Mathieu Boulegue, pesquisador de Rússia e Eurásia do Instituto Chatham House, de Londres, acredita que "a Geórgia sinalizou o que viria a ser o futuro da política externa da Rússia, e que estamos vendo essas intenções [russas] se materializarem hoje", diz ele à BBC News Mundo.
'As tensões entre a Geórgia e a Rússia se intensificaram em 2008'
A invasão "mais calma" — Crimeia, 2014
Como o conflito começou?
No início de 2014, a Crimeia se tornou o foco de uma das piores crises entre a Rússia e países como EUA e Reino Unido desde a Guerra Fria, depois que o presidente pró-Rússia da Ucrânia, Viktor Yanukovych, foi deposto após uma onda de protestos pró-Europa.
O povo ucraniano estava dividido entre aqueles que queriam uma maior integração com a Rússia e aqueles que apoiavam uma maior aliança com a União Europeia (UE), e Moscou decidiu intervir.
Durante grande parte de fevereiro de 2014, Putin enviou milhares de tropas para as bases russas na Crimeia. Muitos "voluntários" civis também se mudaram para a península dentro de um plano que foi realizado secretamente e com sucesso.
'Os protestos pró-Europa de 2014 evidenciaram a divisão entre apoiadores da Rússia e aqueles em favor da União Europeia'
Na sexta-feira, 28 de fevereiro de 2014, a Rússia estabeleceu postos de controle em Armyansk e Chongar, os dois principais cruzamentos rodoviários entre a Ucrânia continental e a península da Crimeia. Líderes pró-Rússia alegavam que precisavam proteger a Crimeia dos "extremistas" que tomaram o poder em Kiev e ameaçavam seus direitos.
Em 16 de março, os líderes locais organizaram um referendo no qual a população foi questionada se queria que a república autônoma se juntasse à Rússia.
A Ucrânia e países como EUA e Reino Unido consideraram o referendo ilegal, mas o pleito recebeu apoio total da Rússia. De acordo com autoridades locais, 95,5% dos eleitores apoiaram a anexação da Crimeia pela Rússia.
Como acabou o conflito?
Em 18 de março, dois dias após a publicação dos resultados, Putin assinou um projeto de lei incorporando a Crimeia à Federação Russa.
O jornalista da BBC John Simpson, que estava na Crimeia na época, escreveu que essa foi a invasão "mais calma" dos tempos modernos.

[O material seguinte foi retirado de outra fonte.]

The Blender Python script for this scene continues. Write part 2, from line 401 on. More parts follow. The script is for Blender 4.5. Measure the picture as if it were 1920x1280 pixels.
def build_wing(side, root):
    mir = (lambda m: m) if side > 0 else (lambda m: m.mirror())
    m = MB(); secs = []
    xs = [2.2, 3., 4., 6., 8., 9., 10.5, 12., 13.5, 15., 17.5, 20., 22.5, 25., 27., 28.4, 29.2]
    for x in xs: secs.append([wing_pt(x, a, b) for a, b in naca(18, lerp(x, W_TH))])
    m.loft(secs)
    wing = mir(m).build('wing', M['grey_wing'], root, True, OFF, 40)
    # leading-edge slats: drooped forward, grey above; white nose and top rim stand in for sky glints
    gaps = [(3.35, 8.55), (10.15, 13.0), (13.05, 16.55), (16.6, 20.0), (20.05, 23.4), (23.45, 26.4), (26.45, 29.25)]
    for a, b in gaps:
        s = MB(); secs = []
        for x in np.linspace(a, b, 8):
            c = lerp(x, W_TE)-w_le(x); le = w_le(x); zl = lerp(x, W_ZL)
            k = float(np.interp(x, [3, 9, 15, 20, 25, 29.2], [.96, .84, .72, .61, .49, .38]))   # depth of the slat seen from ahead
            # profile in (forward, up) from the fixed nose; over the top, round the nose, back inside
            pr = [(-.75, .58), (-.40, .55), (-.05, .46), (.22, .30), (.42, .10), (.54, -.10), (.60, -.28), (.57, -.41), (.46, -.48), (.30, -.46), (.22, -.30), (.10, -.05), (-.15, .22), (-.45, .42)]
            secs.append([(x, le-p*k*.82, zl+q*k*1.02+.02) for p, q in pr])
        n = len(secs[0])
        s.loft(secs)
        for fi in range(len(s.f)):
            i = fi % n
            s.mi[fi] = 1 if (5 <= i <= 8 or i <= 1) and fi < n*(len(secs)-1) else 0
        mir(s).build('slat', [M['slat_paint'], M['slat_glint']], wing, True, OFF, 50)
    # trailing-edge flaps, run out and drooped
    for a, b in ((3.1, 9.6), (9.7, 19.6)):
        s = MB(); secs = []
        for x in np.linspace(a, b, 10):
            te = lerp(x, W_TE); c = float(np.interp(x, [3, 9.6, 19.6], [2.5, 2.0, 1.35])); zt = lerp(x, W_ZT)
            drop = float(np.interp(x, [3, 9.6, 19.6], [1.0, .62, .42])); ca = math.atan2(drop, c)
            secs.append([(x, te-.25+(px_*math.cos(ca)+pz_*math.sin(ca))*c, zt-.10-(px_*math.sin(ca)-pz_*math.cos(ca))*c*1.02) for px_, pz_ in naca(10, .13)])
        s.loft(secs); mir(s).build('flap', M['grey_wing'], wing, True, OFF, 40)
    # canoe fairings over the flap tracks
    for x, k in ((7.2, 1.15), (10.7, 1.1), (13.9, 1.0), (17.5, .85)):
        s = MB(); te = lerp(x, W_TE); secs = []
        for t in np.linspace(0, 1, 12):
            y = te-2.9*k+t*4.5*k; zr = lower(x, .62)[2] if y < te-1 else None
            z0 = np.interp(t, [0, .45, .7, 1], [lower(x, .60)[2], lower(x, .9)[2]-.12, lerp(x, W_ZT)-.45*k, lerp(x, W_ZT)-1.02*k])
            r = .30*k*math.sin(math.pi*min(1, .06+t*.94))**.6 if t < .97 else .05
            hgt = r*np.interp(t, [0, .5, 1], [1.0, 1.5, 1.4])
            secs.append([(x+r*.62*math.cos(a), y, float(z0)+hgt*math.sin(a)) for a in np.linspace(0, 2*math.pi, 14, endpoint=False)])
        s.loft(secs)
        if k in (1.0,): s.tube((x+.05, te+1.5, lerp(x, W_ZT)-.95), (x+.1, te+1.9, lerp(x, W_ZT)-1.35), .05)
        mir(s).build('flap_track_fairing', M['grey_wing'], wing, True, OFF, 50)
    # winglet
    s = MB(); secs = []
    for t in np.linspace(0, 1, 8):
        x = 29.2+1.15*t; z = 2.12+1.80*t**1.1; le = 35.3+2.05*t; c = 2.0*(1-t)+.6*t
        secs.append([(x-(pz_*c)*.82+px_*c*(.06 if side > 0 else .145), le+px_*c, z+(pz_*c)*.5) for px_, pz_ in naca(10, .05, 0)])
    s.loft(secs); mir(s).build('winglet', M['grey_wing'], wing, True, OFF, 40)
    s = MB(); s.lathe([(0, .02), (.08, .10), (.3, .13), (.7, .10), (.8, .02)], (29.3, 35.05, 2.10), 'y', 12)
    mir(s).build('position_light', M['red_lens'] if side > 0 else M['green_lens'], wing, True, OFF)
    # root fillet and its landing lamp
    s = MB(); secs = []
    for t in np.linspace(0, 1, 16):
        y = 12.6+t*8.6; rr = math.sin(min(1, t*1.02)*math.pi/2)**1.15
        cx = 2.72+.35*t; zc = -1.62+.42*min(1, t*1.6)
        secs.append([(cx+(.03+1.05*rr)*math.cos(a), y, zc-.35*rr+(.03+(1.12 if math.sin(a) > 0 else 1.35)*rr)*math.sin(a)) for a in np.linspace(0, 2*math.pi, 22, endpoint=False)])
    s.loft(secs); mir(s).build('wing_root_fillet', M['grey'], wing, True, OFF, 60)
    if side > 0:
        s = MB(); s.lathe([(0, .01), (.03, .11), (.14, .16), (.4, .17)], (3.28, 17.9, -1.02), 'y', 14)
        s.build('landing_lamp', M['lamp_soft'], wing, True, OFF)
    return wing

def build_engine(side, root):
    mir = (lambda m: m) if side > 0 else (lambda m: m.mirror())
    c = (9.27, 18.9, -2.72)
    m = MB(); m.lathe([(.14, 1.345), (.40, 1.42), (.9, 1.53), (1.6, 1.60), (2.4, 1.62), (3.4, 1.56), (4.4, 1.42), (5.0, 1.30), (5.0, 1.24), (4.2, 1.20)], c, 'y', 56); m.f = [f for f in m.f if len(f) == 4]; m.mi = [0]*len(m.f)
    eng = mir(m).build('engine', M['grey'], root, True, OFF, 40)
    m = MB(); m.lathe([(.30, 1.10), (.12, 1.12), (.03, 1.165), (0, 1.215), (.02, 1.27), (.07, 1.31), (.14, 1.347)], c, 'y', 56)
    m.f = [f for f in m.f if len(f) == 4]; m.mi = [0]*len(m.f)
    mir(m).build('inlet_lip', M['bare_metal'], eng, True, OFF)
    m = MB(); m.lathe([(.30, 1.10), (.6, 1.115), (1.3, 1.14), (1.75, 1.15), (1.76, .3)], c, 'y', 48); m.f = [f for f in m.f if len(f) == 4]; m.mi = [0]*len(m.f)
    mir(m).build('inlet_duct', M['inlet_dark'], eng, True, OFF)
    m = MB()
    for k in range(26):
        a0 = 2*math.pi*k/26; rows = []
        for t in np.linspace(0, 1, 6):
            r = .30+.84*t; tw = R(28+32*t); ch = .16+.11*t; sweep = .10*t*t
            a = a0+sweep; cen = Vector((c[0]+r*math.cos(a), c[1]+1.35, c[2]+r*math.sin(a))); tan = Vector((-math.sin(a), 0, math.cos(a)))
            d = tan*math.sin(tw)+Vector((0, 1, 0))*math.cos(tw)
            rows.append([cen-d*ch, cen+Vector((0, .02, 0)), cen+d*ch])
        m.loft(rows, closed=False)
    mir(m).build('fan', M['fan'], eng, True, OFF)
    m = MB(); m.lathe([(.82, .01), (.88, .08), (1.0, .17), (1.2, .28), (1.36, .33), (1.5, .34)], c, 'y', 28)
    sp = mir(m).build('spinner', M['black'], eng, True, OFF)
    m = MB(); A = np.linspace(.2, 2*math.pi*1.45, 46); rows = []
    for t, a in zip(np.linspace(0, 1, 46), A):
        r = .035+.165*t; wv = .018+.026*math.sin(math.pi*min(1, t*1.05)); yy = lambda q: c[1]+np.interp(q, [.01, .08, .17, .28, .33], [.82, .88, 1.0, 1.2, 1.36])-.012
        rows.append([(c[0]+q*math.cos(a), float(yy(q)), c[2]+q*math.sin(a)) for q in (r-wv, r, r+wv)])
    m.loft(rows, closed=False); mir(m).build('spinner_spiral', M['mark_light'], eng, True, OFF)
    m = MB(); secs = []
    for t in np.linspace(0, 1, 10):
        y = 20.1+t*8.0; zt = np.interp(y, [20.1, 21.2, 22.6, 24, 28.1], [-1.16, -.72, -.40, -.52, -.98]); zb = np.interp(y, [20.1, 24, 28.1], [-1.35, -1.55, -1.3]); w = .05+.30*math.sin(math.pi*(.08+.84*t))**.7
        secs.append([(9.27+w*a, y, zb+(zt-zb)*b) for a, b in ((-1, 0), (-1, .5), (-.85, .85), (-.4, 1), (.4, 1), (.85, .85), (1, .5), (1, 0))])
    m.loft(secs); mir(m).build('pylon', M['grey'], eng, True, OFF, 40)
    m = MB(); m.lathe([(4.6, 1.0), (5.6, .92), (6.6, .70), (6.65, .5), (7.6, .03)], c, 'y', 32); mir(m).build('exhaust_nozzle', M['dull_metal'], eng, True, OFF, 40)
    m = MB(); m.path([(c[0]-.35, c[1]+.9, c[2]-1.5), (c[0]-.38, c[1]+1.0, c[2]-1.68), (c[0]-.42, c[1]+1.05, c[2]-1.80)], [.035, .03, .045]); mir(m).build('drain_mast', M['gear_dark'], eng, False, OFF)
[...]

"A operação foi tão rápida que pegou muitos de surpresa", diz Sagramoso. "Mais uma vez, a popularidade de Putin aumentou muito entre os russos porque não houve derramamento de sangue. Tudo foi visto como um golpe de mestre."
'A popularidade de Putin aumentou após a anexação da Crimeia em 2014'
A crise na Crimeia foi resolvida, mas o conflito entre os separatistas pró-Rússia na região de Donbas e no resto da Ucrânia se acentuou, preparando o terreno para Putin invadir a Ucrânia oito anos depois.
Essas invasões podem ser comparadas ao que está acontecendo na Ucrânia?
Cada uma dessas guerras foi única, mas os especialistas traçam algumas linhas comuns, incluindo a visão imperialista do Kremlin, sua percepção de segurança e sua intenção de permanecer influente nas antigas repúblicas soviéticas.
Mas eles alertam que as motivações para a atual invasão da Ucrânia são "completamente" diferentes das de outros conflitos, e que é difícil de prever como tudo vai terminar.
Putin insiste que não se trata de uma guerra nem uma invasão, mas sim de uma "operação militar especial" para defender a população que fala russo na região de Donbas.
Mas hoje as principais cidades ucranianas estão sitiadas por forças russas, incluindo a capital.
"A Rússia busca a rendição política e militar incondicional de toda a Ucrânia. A Rússia quer sua capitulação e desmilitarização total", analisa Boulegue.
'Para especialistas, é difícil de prever como o conflito na Ucrânia vai acabar'
Sagramoso acredita que uma das principais diferenças entre agora e os episódios da Chechênia e da Geórgia é "a forte idealização emocional de uma nação maior".
"Putin se referiu muitas vezes ao fato de que ucranianos e russos são o mesmo povo. Para ele, [a Ucrânia] é um Estado artificial que não deveria adotar uma política pró-Europa."
Buscar sinais de como a invasão da Ucrânia terminará baseado no que aconteceu na Chechênia e na Geórgia parece complicado, entre outros fatores, por causa da resistência do povo ucraniano.
"Não parece que a Ucrânia vai capitular e não sabemos exatamente o que o Kremlin vai considerar um sucesso, até onde ele vai e qual é a estratégia para acabar com a guerra", argumenta Boulegue.
Nesse sentido, ele destaca, o mais preocupante é que "isso parece ser apenas o começo, a primeira fase do que podem ser décadas que terão consequências para todo o mundo".